La disposition adoptée pour ranger l’armée d’Espagne (environ six mille hommes de pied et huit mille chevaux) ne corrigeait pas le vice de l’emplacement. Don Juan avait mal lu son terrain, mal pris ses distances. Séduit par la hauteur et la forme d’une grande dune sur laquelle se logèrent les vieux tercios, il s’était trop éloigné de la mer ; sa droite dégarnie ne pouvait se prolonger à marée basse sur l’Estran, tandis que sa gauche (Condé), entassée entre les dunes et le canal, sur un sol coupé et incertain, manquait d’espace pour se déployer et agir.
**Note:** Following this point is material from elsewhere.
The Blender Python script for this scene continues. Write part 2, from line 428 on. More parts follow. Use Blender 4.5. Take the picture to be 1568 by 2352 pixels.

Jugeant bien la faiblesse de la position, M. le Prince eut la prévoyance de jeter des ponts sur le canal et d’envoyer de l’infanterie sur l’autre rive[1].

Dans les lignes autour de Dunkerque, l’armée française restait immobile. Turenne ne donnait pas signe de vie.

Nous avons déjà essayé de mettre en relief certains traits de ce robuste génie. Ici encore ils vont reparaître plus nettement accentués : la précision du calcul, la sûreté du jugement, le don d’apprécier le temps aussi exactement que la distance ; la faculté plus rare encore de ne laisser échapper aucun indice de la résolution que le cerveau enfante. Au moment voulu, son plan sort tout machiné,

  1. Instructions de Condé à Guitaut pour les chemins et communications, etc., 13 juin 1658. (Archives d’Époisses.)